GoPro, the maker of portable video cameras popular with thrill-seekers, priced its initial public offering at $24 a share Wednesday, at the high end of the expected price range of $21 to $24.

At that price, the 10-year-old company should have a valuation of $3 billion when it begins trading Thursday on the Nasdaq stock market under the stock ticker symbol "GPRO." The San Mateo, Calif.-based company makes rugged high-definition video cameras that show the exploits of skiers, bikers, surfers, and even toddlers and dogs.

According to its IPO documents, GoPro has shown sequential revenue growth for the past full three years. In 2013, GoPro generated revenue of $985.7 million, which is up from $526 million in 2012 and $234.2 million in 2011.

However, for the first quarter of 2014, GoPro recorded $235.7 million in sales, an 8 percent decline compared with the same period the previous year. GoPro attributed that decline to production issues. The company also warned of a likely slowed growth rate in the future, high reliance on its CEO, and being involved in a "highly competitive market."

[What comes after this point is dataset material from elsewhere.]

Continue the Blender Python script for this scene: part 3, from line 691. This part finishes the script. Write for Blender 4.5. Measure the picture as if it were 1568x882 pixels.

For decades, Japanese companies like Canon, Olympus, Pentax, and Nikon have dominated the camera market, with only modest adjustments as consumer electronics companies like Samsung and Sony arrived. But GoPro, something of an underdog, has found a strong niche in the market even as smartphones have steadily replaced cameras in many people's lives.

The GoPro cameras are compact, no-fuss devices that dispense with manual controls and other distractions. Instead, their primary virtue is that they fit in housings that can endure all manner of abuse and that can be clamped onto helmets, handlebars, surfboards, and more. That lets the extreme-sports athletes, real or aspiring, record and share their exploits.